Handcrafted furniture is, by definition, costly, and even the largest furniture makers in Maine admit that their products are at least in the middle to upper-middle price range. Moser’s signature piece, a continuous arm chair, is tagged at $855, while its matched grain tables can run up to $2,300. Moosehead Manufacturing sells its product wholesale, but president Wayne Huff says a table and four chairs may start at $800 retail and quickly escalate, depending on style and finish, into the $2000 range. Yet they sell as quickly as the company can make and ship them.
“People get tired of mass-produced products, the kind of stuff that comes in a cardboard box from Indonesia or somewhere, that you have to assemble yourself,” Becksvoort observes. “You go into a Wal-mart and look around and you realize that most of the stuff you see will be in a landfill in a year and a half. It’s nice for people to have one or two items in their lives, in their homes, that really say quality.
“Maine has a mystique, a reputation for good workmanship and quality,” Becksvoort says. He specializes in extraordinarily fine furniture made in black cherry. His fifteen-drawer cabinet, for example, contains 180 pieces of wood and 296 dovetails and commands a price of $6,400. His designs favor the simple, clean lines of the Shakers of Sabbathday Lake, for whom he does much restoration work.
“I don’t do avant-garde, cutting-edge designs, and there aren’t many furniture makers in Maine that do,” Becksvoort says. “I prefer creating pieces that will still be attractive and useful a century from now. If you look at the gallery furniture of the 1980s, it has fallen by the wayside already. People got tired of it. People haven’t gotten tired of my designs.”

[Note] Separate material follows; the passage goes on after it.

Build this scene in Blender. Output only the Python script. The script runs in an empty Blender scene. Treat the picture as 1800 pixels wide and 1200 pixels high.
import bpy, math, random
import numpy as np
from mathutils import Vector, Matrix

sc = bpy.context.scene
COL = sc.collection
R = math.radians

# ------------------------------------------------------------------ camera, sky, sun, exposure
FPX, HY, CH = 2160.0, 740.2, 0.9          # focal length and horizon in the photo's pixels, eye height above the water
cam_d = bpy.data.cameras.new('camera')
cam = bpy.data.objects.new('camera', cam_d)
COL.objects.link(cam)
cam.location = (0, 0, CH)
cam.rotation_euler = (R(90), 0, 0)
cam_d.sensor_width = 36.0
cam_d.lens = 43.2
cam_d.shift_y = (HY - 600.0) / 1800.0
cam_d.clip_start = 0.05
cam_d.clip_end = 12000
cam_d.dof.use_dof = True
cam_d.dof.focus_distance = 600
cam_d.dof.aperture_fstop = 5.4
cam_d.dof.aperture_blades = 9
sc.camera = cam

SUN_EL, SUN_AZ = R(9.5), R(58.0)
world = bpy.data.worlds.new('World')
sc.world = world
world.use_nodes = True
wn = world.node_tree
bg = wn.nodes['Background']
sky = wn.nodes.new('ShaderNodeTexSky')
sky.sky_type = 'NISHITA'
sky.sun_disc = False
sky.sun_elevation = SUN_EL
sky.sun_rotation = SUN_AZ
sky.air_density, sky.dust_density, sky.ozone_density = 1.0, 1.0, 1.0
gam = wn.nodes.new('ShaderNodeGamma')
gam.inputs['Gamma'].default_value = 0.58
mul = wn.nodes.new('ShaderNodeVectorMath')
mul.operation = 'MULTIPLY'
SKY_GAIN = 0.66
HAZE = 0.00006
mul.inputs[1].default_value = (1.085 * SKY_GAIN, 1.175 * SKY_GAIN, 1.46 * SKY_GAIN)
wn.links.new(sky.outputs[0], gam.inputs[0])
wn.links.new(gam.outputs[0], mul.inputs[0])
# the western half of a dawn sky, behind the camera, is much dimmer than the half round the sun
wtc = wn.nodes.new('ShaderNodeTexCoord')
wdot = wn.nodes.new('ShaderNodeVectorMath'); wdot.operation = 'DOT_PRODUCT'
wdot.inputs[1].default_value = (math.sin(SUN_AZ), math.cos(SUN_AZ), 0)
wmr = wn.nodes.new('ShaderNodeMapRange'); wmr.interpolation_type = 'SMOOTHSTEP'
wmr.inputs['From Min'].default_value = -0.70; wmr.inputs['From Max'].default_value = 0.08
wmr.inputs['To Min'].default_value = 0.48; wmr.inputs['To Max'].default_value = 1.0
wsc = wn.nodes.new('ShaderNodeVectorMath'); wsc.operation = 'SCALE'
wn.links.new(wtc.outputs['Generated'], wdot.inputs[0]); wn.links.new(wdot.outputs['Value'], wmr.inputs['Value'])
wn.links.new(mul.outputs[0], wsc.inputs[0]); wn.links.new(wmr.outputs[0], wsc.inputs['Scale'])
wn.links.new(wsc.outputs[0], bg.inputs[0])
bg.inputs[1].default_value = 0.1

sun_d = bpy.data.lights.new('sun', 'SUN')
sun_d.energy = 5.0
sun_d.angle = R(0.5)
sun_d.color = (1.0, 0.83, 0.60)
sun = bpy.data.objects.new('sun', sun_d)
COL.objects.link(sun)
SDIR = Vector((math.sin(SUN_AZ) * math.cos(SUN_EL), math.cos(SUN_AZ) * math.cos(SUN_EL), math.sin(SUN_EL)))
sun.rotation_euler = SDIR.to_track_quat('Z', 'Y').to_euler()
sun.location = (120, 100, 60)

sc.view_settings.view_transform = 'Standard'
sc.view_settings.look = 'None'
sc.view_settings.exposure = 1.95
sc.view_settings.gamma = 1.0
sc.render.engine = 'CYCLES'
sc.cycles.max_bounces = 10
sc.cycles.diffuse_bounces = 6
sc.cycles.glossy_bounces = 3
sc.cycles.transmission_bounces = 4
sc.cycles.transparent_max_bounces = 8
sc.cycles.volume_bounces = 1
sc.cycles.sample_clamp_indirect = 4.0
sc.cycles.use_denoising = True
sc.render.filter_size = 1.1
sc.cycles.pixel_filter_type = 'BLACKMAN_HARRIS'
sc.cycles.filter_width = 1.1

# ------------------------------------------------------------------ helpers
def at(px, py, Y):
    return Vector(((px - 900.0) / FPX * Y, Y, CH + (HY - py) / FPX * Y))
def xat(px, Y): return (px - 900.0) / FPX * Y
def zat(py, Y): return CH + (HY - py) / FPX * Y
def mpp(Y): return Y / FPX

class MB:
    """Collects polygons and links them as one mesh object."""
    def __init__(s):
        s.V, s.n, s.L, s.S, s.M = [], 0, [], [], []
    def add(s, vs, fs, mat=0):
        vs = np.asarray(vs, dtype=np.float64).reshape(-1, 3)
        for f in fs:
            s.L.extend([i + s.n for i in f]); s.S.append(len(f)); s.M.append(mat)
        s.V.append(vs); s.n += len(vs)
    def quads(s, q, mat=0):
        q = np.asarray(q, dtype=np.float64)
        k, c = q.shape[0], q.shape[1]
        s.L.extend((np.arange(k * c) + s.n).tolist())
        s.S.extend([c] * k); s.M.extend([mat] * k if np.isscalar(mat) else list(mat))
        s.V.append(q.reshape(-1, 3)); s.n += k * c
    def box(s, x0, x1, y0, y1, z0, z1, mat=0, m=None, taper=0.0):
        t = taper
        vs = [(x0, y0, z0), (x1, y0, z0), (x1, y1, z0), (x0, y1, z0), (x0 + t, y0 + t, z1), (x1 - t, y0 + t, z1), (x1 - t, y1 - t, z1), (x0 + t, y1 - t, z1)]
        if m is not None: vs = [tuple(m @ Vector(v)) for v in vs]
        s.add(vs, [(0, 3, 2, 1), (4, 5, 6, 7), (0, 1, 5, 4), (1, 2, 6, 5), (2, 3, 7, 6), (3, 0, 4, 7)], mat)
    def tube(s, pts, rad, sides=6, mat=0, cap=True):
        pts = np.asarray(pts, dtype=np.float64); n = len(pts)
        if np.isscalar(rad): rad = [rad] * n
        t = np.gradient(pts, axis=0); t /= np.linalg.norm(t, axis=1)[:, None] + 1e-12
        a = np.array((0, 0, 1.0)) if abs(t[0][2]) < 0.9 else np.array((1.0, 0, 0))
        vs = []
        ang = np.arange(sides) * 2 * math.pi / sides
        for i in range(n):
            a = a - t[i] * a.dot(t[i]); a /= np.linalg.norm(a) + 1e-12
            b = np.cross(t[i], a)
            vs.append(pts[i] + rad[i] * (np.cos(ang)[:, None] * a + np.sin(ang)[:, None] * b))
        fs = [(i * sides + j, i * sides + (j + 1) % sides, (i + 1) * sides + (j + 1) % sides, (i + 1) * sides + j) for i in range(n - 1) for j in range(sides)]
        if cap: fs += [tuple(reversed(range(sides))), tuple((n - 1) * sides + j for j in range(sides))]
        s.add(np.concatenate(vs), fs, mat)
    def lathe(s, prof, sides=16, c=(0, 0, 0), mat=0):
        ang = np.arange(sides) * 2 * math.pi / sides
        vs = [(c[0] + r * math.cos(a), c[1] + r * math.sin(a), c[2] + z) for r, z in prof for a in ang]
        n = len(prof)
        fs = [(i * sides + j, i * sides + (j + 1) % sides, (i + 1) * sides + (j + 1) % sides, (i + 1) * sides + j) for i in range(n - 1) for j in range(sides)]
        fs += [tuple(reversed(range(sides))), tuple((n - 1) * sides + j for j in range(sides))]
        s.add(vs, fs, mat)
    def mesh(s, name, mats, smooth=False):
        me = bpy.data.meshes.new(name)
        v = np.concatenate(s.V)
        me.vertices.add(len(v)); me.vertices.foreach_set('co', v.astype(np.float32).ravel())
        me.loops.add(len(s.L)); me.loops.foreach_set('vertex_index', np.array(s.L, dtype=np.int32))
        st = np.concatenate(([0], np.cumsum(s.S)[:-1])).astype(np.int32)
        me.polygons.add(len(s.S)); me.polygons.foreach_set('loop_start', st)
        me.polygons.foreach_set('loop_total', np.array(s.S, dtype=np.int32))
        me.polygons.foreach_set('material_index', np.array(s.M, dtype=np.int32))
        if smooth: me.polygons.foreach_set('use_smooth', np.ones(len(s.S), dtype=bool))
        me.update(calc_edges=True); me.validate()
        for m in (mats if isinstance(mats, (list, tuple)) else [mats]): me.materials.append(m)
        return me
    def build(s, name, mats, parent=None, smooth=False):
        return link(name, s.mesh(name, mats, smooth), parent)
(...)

The majority of Maine furniture makers seem to feel the same way. In fact, if there is a “Maine style” in furniture, Shaker furnishings, with their unadorned, timeless lines, are the archetype for the current generation of artisans in the state. Even the major manufacturers ignore the high-style, trendy side of the industry in favor of classic designs that will still be attractive and in demand generations from now.
That thought underlies much of the design and marketing philosophy at Thomas Moser Cabinetmakers in Auburn, and not by accident. "With the hyperconsumerism prevalent today, everything disposable, computers that are obsolete as soon as you buy them, there is a desire in people for something that grounds them in permanence,” explains David Moser, the company’s marketing director. “Maine, for many people, personifies that idea.”
‘I go to California and drive down the Santa Monica freeway, and there is nothing around me of permanence. If you live in Los Angeles, we here in Maine have a very desirable lifestyle. Procuring our product gives the people who live there a piece of that, gives them a grounding in someplace that is real.”
At first glance, Moser seems to be idealizing both Maine and his company’s classic, Shaker-inspired furniture. But his words echo in conversations across the industry. It is a reality that Maine outfits build upon their search to set themselves apart in the public mind from the huge furniture companies that dominate the national market.
“People from all over the country spend millions of dollars every year to visit Maine for a few weeks,” notes Russell Page, marketing director at Moosehead Manufacturing. “We capitalize on that. It’s that image of a small, family-owned furniture manufacturer nestled in the North Woods of Maine.
We have opportunities to move south all the time,” adds Page. “People and towns in the Deep South – Mississippi, Alabama – offer us tax breaks, offer to build anything we want, all kinds of incentives to move down there. But our owners have decided to stay here because they love the state.” Page points out that many of America’s major furniture companies began in New England in the nineteenth century and then moved south and west in search of cheaper wood and labor. The current generation of Maine furniture makers, in contrast, has clearly found plenty of reasons to keep turning out their chests of drawers, chairs, and tables in the northeasternmost corner of the nation.